I think about my life without you, how empty and hard each day would be. I would go to work, numbingly fumbling my way through the day just hoping to keep myself together long enough that I don’t cry in front of my coworkers. I would agree to drinks after work, and as much as my girlfriends would try to assure me that I will find someone better and that you weren’t right for me, I won’t care because you are all I wanted.
I go over every single detail of what could have possibly gone wrong. I form a blackboard in my mind full of questions with long equations that all come back to the same problem; “Why wasn’t I enough?”
I justify your choices.
I pin everything that went wrong in the relationship on myself because that somehow makes me feel like I had some control in the outcome. My friends carry on happily, talking about some couple I met last year that are getting married next month, or the stellar presentation they just gave at work. As much as I try to listen and distract myself from obsessing over the last text you sent, I can’t stop and I really don’t want to. Thinking about you keeps the relationship alive, and I’m not ready to let it go.

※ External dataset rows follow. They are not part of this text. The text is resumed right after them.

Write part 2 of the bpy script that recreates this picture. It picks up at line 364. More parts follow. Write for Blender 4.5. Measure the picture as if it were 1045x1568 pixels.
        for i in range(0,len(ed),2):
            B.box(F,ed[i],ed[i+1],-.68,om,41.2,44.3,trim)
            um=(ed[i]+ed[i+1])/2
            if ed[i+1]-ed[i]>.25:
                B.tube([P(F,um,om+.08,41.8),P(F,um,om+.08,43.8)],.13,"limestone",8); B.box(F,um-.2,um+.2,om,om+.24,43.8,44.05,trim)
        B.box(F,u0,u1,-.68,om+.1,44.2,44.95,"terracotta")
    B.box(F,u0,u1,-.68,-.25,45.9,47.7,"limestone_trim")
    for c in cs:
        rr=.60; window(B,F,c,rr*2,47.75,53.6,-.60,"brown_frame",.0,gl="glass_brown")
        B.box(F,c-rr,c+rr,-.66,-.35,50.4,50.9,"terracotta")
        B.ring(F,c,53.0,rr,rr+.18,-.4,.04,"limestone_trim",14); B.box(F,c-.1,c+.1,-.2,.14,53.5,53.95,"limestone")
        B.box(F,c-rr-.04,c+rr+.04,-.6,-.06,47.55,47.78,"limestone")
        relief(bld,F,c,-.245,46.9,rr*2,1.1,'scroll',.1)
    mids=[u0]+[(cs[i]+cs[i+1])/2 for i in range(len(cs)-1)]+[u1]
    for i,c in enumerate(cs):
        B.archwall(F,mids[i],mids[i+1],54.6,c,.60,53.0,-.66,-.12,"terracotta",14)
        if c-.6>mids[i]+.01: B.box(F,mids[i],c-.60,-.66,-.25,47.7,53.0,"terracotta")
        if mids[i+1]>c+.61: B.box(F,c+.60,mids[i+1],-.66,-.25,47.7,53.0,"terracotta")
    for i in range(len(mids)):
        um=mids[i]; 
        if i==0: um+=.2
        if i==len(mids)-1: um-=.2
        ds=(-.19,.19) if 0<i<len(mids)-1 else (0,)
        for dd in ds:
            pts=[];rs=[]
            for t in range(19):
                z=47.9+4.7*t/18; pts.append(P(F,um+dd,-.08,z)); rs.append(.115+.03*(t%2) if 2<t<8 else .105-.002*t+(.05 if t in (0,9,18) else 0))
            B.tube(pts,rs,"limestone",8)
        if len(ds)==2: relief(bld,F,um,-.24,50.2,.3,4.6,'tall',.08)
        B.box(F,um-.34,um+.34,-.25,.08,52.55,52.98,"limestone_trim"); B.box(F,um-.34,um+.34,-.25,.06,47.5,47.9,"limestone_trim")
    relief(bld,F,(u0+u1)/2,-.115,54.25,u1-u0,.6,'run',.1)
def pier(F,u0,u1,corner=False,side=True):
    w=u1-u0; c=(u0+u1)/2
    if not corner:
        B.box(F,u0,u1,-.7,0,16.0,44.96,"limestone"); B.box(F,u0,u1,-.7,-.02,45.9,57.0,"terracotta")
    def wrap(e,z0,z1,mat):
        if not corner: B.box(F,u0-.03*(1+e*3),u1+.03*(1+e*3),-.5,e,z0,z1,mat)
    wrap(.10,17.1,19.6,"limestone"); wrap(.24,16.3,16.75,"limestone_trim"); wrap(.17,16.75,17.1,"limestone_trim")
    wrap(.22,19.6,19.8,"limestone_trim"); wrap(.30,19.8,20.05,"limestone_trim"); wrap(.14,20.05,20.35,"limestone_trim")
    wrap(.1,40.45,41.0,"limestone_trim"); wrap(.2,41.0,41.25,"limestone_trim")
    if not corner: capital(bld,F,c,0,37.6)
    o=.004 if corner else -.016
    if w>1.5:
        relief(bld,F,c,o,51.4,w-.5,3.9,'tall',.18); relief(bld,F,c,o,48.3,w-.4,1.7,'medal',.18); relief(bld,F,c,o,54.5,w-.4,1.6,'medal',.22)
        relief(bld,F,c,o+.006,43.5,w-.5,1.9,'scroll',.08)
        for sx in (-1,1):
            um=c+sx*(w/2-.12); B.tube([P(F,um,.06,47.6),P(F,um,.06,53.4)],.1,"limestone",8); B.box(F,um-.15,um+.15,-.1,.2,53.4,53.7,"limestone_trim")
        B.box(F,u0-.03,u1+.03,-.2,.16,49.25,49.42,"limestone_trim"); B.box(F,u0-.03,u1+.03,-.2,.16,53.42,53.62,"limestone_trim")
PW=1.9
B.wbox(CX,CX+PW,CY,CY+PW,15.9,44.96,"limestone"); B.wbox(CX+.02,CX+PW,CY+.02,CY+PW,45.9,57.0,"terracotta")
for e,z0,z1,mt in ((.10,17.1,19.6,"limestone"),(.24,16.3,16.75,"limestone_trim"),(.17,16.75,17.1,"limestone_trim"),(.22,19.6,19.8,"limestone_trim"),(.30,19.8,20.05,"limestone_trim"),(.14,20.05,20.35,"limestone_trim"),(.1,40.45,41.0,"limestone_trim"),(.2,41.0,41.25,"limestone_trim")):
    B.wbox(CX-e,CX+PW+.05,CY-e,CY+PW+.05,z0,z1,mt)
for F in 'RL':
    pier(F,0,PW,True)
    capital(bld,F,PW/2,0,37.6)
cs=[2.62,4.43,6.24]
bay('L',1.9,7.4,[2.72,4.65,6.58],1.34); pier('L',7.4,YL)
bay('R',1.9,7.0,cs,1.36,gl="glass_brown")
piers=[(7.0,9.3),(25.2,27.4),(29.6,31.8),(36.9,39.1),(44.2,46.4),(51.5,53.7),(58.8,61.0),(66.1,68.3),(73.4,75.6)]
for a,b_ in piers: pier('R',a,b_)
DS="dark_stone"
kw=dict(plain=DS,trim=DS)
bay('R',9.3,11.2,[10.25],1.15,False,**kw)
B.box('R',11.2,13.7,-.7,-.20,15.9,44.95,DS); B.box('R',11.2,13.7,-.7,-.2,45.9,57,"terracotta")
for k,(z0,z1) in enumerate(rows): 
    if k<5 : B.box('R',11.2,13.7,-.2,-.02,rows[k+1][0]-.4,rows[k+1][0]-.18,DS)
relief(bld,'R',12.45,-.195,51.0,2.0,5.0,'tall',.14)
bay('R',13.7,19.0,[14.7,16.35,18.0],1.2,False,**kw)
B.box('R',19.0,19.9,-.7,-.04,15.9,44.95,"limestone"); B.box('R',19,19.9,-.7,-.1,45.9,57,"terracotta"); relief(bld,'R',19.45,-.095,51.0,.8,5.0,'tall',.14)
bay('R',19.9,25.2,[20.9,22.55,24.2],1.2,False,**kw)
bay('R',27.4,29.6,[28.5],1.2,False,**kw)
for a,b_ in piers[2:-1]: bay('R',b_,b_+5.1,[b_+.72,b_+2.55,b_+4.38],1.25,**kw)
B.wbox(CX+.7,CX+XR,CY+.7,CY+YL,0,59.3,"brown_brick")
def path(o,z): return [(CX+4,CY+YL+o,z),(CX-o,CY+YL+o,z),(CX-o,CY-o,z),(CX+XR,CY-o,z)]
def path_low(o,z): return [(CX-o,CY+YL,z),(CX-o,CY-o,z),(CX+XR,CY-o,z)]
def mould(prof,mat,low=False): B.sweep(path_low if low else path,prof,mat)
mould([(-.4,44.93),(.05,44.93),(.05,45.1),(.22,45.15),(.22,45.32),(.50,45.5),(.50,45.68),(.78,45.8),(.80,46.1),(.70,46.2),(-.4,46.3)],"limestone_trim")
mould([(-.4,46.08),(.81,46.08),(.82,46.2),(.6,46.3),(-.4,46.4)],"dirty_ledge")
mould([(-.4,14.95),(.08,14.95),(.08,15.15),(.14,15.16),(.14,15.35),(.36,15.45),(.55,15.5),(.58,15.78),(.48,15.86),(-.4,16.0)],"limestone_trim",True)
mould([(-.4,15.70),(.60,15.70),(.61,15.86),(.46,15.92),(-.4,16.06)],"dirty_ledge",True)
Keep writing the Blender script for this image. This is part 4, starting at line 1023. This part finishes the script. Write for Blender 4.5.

I think about the choices I have, and how neither one gives me you. I could stay in this almost relationship, prolonging the pain of losing you. I could end what we have, knowing it was my choice with the frustrating reoccurring feeling that maybe, just maybe, I just expected too much.
I think about the choice I hope to make by the time the plane lands. The seatbelt sign chimes pleasantly, “we will be landing soon”. Suddenly glimmers of pastures and farm land peak through the clouds. I think about why so many of us spend so much time with the wrong person, why we waste our youth in these ‘almost but not quite’ relationships. Why is breaking up and not revisiting an old relationship seemingly impossible with social media and the inability to leave the past in the past?
The plane begins to approach the tarmac, barely hovering above the ground. Touch down. The rush of speed runs through my body, sending vibrations to my core, before slowing to a crawl. I think to myself… I just keep thinking to myself, I will never be able to make a choice when it comes to you, there’s not a choice at all.